Who turned out the lights?

It's 4:00 PM on a hot Friday in August. Your frozen seafood shipment for the busy weekend has just arrived. Without warning, the lights dim, flicker, and then the power goes out.

Power outages — from temporary outages caused by high winds to rolling blackouts caused by political malpractice — cause instant headaches. But being prepared and knowing how to react in the event of an outage can greatly reduce the stress and potential loss of product and business.

Preparation & prevention

  • Keep a stash of emergency supplies handy. Check it once a month to ensure that batteries work and supplies are fresh.
  • Keep your backup generator serviced. If you don't have a generator, know the number of an area supplier you can contact in the event of an outage.
  • Locate any off-site refrigerated storage facilities or pre-arrange with another area restaurant to temporarily store perishable items in the event one of you has an outage.
  • Train your staff to manually submit orders, process guest checks, operate your cash register and process payments by hand. (This is a handy back-up during those POS system crashes, too!)
  • Have a crisis policy with a detailed written plan that is easily deployed and accessible.
  • Have a cell phone or a phone line that is separate from your internal phone system.
  • If you're in California, or other energy crunched states, know your rolling outage block number and pay attention to outage warnings.

When the power goes out

  • Don't call 911 for information or to report the outage. Your power company and local news radio stations can provide further info.
  • Switch over to backup sources of power. If you don't have a back-up, turn off all equipment that operates on electricity. Turn off the gas burners, too. Without an exhaust system to take up the accumulating heat, you'll get a huge surprise when the Ansul system blows!
  • Reassure guests and staff members that things are under control.

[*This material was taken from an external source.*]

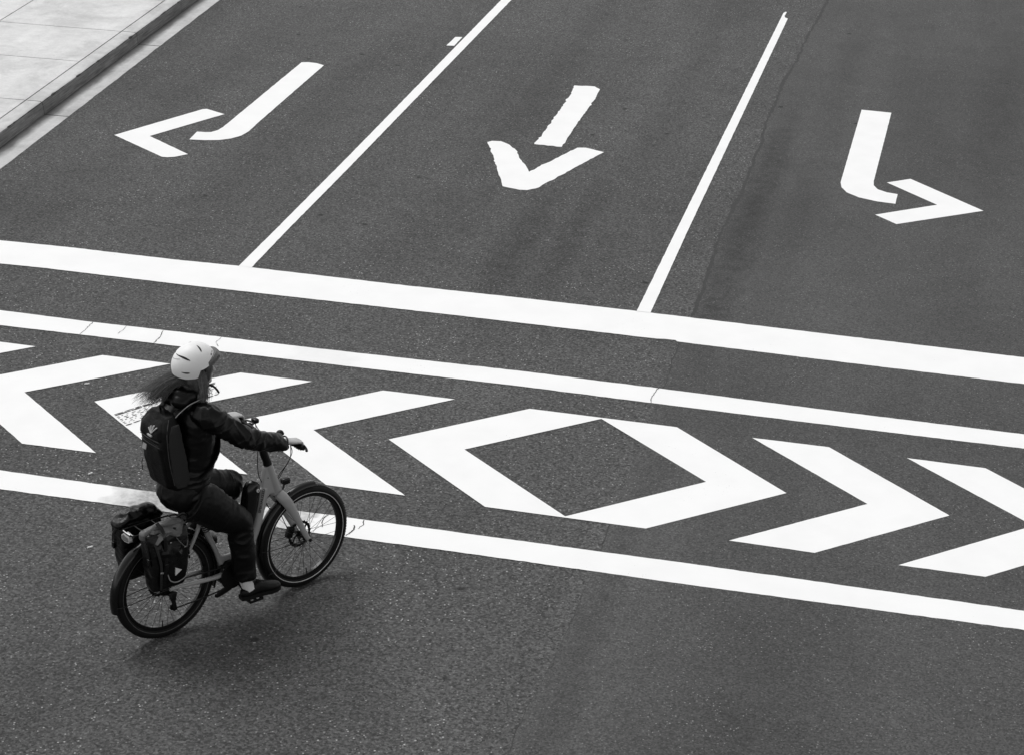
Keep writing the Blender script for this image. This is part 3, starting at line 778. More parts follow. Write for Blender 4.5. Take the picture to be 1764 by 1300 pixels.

Access your plan to ensure all important steps are followed.
  • People who choose to leave the restaurant should be escorted in an orderly fashion by a pre-appointed servers with flashlights who are familiar with your evacuation policy.
  • If you have other gas appliances, you may need to turn off the gas at the main valve and extinguish the pilot lights. Ask you local power company for directions and keep them as part of your policy manual checklist.
  • Use proper protocols to ensure that food products are kept fresh and safe, beginning by discarding partially cooked products.

Back in business

  • Once power is restored, you'll need to decide whether you can re-open for business right away:
  • Has all potentially hazardous food been thrown away?
  • Have circuit breakers been properly reset?
  • Has gas service been restored and pilot lights been re-lit?
  • Are all equipment and facilities operating properly, including lighting, refrigeration, ventilation and restroom facilities?